What to do →
Only a number is expected: how many lines in the data below contain the word "from".

[Stored data]
════════════════════

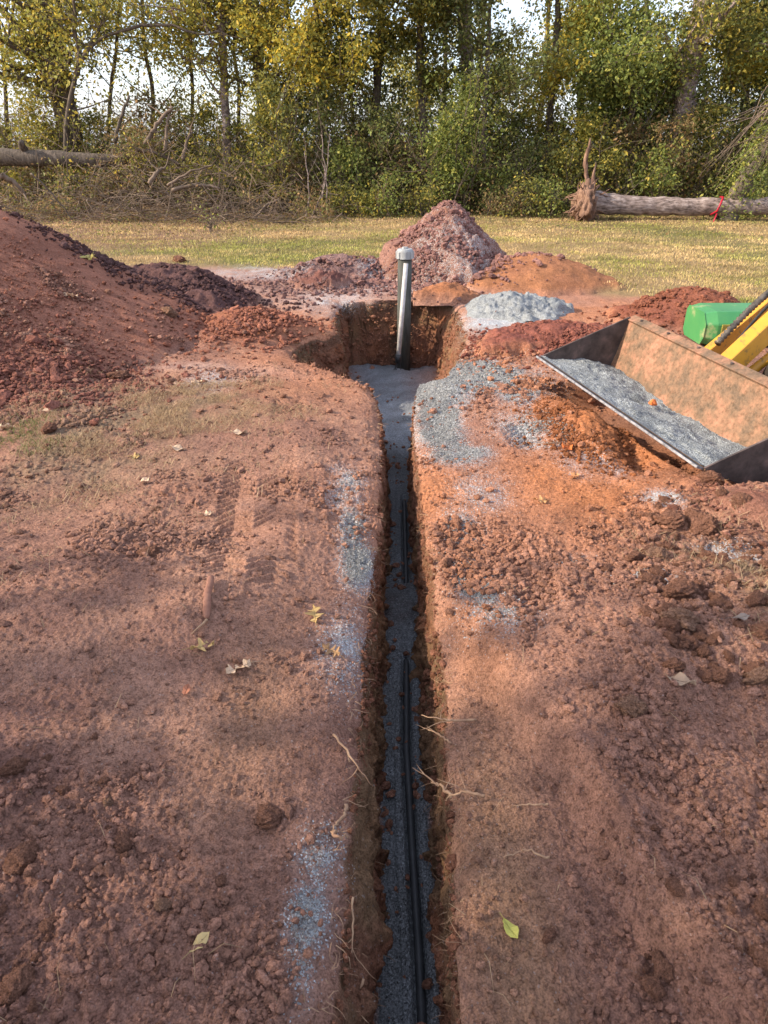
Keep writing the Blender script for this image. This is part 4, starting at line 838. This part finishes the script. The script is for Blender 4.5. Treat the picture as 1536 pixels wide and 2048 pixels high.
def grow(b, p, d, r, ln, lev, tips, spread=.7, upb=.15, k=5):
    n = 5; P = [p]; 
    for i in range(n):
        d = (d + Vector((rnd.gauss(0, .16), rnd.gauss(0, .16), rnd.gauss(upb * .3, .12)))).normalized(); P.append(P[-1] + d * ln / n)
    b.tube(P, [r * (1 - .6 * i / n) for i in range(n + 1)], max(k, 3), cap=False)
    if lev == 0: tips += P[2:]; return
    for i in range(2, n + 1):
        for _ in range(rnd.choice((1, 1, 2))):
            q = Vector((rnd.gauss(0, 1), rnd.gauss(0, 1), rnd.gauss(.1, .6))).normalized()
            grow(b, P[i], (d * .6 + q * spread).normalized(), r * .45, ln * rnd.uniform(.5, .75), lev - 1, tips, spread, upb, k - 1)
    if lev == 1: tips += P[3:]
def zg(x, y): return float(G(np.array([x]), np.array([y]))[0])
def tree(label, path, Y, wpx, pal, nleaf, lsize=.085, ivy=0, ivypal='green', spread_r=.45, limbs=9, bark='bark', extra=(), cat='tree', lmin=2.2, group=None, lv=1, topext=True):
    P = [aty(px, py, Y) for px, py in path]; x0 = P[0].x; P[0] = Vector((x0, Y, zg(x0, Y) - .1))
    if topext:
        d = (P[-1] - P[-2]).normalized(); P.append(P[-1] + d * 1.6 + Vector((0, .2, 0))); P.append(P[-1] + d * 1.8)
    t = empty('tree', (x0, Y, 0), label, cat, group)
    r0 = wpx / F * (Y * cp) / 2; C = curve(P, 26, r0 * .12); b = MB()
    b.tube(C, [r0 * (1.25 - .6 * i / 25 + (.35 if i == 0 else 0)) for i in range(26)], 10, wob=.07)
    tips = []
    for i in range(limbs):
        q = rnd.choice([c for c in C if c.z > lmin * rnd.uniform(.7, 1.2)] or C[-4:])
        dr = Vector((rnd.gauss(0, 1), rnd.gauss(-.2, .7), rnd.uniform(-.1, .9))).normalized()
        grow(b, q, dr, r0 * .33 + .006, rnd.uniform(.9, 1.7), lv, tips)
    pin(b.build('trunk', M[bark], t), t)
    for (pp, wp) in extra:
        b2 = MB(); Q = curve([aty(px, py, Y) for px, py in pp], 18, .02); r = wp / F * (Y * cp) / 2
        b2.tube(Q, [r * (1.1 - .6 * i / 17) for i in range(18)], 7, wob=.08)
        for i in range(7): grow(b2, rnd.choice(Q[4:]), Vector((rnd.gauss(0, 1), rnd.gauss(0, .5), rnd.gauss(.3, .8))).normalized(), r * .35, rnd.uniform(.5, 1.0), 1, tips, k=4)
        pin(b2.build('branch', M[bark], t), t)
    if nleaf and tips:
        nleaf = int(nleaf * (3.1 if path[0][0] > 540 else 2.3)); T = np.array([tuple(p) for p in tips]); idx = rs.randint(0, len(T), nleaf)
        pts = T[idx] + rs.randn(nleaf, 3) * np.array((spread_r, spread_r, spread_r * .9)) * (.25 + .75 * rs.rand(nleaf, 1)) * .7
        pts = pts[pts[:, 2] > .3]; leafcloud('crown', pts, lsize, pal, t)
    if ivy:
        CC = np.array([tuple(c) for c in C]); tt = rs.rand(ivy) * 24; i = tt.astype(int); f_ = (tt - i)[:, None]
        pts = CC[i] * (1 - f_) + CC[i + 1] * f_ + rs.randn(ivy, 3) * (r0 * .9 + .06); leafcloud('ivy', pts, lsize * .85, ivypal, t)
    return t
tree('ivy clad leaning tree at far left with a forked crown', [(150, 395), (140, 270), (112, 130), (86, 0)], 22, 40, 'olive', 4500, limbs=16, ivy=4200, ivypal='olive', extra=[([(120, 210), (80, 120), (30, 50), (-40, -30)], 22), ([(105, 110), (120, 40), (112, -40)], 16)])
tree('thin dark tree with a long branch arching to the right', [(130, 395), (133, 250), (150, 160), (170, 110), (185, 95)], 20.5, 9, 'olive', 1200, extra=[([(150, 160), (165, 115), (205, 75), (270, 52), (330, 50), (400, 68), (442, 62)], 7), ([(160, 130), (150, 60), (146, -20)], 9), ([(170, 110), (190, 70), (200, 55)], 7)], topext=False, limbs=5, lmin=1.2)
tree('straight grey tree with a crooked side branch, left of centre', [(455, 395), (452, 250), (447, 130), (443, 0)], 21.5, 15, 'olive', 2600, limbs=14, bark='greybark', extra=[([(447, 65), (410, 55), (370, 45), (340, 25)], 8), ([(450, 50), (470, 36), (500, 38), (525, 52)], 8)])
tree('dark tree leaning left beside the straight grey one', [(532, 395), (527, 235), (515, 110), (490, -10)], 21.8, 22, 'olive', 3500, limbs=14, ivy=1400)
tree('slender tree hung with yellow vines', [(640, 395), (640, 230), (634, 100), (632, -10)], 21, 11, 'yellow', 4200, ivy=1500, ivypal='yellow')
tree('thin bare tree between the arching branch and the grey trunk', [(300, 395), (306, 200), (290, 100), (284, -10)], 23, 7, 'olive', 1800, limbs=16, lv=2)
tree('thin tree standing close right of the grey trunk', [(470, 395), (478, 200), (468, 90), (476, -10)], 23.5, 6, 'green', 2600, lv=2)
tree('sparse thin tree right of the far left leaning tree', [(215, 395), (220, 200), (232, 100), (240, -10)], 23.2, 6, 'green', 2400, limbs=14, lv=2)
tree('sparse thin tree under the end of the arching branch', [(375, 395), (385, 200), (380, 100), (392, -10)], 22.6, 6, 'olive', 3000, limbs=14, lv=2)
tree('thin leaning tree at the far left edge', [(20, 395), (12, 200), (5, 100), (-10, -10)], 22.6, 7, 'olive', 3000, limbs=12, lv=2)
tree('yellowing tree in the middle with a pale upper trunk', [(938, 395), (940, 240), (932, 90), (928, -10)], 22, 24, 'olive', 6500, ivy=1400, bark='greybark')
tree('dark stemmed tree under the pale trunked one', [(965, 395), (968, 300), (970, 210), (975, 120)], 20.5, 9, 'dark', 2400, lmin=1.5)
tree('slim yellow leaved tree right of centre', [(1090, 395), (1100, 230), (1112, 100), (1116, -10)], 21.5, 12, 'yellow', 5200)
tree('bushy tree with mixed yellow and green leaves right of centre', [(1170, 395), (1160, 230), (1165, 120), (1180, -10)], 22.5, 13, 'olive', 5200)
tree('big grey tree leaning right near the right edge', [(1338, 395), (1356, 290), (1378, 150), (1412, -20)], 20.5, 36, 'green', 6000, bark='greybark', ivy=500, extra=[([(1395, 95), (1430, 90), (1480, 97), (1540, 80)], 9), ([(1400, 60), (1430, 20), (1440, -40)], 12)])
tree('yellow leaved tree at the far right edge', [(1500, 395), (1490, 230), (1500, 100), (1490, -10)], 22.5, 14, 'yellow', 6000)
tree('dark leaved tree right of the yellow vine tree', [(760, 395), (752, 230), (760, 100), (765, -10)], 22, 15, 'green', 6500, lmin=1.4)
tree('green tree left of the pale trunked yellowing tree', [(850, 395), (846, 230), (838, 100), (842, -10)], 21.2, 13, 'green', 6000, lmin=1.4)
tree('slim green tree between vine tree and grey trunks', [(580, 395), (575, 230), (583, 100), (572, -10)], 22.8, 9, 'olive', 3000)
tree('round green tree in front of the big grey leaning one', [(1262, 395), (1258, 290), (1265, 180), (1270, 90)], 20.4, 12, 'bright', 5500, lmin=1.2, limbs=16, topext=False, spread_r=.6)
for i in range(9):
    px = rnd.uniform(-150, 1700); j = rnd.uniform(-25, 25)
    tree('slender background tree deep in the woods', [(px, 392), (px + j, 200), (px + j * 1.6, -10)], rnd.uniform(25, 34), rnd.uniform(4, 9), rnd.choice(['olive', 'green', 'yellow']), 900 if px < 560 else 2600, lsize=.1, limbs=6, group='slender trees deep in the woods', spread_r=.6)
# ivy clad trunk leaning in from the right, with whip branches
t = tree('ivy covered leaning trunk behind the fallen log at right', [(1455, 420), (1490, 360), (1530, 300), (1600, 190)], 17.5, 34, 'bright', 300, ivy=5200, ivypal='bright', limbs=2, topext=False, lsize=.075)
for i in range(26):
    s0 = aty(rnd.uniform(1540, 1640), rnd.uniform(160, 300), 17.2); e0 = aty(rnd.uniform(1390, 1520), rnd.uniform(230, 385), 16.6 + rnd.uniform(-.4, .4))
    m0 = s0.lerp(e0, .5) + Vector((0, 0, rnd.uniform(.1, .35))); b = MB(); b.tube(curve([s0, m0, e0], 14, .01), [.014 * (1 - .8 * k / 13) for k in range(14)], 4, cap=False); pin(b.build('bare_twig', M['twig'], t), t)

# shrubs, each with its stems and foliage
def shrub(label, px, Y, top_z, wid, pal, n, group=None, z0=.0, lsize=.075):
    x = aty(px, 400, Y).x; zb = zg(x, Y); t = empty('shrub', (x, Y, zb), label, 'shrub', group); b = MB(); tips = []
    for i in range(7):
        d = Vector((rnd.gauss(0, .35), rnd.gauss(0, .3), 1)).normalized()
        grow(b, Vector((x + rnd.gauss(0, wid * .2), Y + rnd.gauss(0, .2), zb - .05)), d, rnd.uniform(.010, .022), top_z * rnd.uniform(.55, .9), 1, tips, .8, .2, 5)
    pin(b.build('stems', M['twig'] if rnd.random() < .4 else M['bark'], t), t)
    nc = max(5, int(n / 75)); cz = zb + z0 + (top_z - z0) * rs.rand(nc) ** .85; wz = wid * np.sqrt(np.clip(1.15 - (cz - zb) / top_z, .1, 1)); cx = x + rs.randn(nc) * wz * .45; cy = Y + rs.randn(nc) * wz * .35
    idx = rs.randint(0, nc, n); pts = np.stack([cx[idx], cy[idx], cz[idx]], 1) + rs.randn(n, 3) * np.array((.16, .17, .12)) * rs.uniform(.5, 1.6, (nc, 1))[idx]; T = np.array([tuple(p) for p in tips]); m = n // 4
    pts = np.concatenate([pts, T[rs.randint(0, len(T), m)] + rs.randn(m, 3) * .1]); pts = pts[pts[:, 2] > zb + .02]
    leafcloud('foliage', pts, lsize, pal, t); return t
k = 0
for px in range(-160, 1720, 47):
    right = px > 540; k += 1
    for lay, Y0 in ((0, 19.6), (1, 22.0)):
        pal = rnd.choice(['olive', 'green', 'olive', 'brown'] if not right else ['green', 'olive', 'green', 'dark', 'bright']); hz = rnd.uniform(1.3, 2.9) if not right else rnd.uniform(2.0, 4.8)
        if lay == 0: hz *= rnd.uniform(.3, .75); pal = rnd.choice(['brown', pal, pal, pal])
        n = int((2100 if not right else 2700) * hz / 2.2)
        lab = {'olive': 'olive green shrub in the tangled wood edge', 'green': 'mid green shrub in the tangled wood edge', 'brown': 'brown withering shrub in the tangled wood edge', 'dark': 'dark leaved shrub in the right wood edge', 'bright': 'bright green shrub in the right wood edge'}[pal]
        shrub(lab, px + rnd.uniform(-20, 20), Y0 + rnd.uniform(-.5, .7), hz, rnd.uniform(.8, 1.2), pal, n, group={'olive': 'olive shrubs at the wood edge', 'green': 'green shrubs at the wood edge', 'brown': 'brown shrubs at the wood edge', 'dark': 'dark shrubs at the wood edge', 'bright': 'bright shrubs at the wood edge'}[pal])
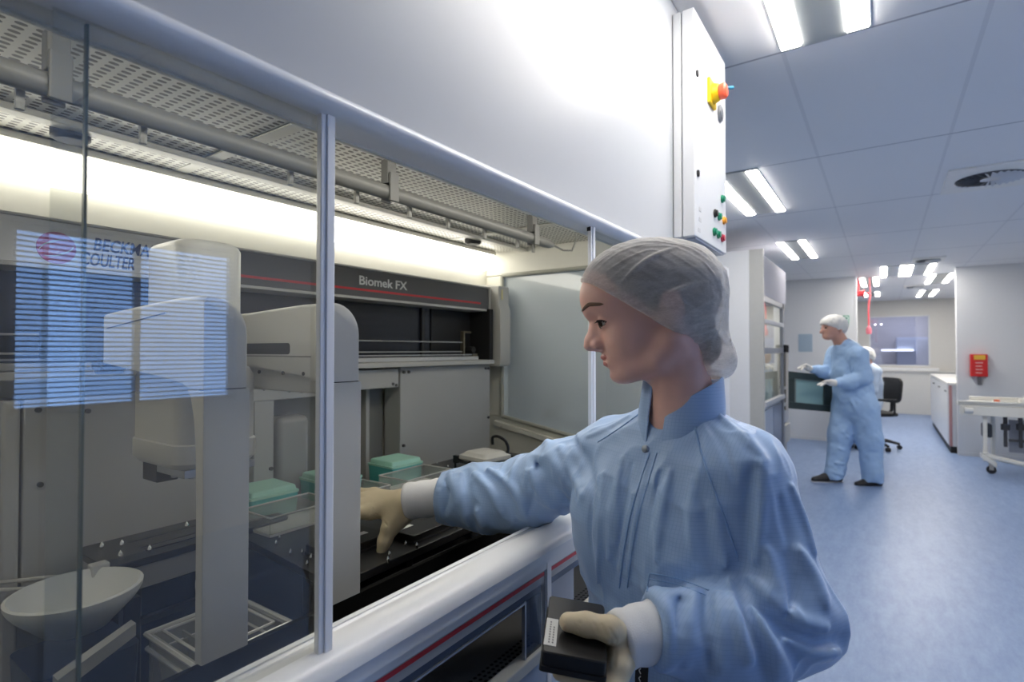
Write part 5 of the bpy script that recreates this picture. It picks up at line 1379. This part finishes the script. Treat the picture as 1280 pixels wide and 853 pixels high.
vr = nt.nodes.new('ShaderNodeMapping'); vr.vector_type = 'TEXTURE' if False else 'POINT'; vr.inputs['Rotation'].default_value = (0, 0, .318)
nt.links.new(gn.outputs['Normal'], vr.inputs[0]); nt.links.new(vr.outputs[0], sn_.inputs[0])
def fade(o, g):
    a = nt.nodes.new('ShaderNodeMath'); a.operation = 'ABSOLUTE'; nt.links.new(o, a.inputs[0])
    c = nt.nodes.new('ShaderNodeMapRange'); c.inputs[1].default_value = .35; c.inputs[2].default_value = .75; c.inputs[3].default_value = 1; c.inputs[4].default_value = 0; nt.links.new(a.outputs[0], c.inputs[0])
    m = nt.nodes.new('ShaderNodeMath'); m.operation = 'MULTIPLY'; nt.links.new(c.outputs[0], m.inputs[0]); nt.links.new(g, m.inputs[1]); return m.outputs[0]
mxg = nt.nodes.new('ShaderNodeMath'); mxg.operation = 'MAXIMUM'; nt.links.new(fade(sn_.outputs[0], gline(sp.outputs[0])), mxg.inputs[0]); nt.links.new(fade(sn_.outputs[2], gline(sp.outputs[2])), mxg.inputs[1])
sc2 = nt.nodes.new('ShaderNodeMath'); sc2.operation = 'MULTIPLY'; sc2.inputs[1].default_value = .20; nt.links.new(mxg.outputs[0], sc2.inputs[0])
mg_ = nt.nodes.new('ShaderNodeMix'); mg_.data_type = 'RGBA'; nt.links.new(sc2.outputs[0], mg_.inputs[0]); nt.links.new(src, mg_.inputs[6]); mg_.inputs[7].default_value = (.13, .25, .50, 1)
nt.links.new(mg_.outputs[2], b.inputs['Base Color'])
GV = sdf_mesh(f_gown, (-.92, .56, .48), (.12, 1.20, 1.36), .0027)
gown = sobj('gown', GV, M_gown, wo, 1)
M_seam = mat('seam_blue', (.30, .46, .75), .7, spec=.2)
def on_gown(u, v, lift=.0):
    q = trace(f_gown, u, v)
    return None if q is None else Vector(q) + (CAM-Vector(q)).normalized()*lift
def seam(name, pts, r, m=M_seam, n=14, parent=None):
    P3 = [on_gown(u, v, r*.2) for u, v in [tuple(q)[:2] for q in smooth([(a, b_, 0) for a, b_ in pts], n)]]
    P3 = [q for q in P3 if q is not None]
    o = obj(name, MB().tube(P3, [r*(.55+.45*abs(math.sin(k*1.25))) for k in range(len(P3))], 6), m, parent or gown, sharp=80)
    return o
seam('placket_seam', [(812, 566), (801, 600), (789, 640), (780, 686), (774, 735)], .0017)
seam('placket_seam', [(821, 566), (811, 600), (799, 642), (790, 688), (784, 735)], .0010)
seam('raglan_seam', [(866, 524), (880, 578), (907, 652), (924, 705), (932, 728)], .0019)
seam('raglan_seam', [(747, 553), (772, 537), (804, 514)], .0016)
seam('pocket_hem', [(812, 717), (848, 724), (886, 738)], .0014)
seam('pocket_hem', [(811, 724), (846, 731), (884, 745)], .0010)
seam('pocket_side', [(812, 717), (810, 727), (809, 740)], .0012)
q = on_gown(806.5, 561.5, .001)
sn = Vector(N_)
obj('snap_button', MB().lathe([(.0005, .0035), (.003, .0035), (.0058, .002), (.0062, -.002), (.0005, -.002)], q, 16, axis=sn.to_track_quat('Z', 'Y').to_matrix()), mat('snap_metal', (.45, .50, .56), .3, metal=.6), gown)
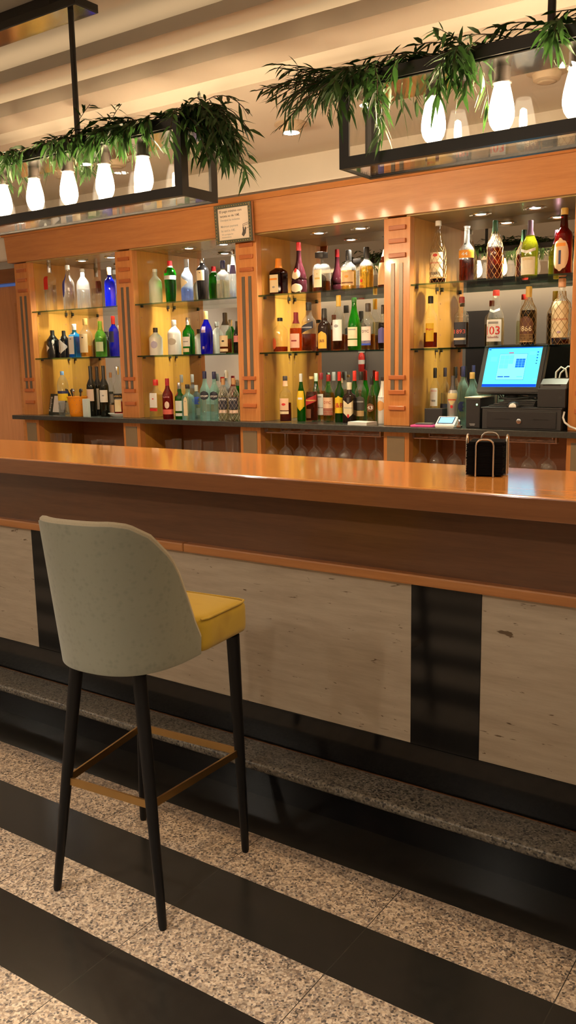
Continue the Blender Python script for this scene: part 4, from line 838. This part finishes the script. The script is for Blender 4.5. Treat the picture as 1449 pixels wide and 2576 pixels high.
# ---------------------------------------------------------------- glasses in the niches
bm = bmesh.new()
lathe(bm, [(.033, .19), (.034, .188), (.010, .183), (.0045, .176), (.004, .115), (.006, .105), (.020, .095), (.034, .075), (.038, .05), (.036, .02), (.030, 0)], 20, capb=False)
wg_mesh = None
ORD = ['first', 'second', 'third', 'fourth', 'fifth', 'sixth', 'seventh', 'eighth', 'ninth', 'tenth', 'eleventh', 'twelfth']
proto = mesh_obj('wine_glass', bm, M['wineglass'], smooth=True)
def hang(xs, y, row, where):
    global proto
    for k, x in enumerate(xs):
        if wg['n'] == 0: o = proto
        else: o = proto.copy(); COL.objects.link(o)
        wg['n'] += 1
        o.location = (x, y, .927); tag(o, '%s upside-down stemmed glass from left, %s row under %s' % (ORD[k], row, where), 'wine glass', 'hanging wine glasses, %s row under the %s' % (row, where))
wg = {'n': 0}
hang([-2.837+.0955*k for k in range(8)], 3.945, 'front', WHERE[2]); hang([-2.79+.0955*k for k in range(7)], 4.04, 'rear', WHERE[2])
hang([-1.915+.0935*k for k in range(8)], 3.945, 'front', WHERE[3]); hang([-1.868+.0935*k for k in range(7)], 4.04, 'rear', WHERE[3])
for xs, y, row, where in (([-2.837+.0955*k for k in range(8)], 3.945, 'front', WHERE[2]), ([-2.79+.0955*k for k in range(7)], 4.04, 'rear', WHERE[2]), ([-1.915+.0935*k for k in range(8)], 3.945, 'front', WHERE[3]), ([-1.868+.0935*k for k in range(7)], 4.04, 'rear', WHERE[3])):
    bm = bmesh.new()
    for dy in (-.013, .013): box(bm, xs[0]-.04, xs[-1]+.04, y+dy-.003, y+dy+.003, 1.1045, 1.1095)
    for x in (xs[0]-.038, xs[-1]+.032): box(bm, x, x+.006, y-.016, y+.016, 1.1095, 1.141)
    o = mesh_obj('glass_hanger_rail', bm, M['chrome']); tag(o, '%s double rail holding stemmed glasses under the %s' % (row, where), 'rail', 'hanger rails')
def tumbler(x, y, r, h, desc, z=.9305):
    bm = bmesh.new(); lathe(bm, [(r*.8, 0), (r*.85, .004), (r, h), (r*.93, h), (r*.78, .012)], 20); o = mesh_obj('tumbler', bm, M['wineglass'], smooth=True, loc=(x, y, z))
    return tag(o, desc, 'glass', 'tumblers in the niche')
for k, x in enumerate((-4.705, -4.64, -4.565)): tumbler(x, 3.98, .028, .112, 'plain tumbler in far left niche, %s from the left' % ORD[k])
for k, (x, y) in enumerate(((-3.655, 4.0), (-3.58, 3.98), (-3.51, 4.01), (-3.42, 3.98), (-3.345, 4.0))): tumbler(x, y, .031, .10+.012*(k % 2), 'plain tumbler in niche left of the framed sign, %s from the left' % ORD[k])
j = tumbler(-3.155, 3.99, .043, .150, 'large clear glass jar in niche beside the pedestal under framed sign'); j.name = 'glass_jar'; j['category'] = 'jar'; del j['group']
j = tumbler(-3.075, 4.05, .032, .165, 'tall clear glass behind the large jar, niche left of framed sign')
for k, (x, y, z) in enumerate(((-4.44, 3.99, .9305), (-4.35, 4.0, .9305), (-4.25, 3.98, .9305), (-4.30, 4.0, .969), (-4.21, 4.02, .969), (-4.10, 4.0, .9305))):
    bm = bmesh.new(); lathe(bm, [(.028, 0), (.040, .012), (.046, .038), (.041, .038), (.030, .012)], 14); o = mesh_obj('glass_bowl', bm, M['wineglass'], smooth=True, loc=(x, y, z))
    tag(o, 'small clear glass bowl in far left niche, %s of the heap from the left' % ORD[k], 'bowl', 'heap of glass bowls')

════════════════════

Worked answer →
6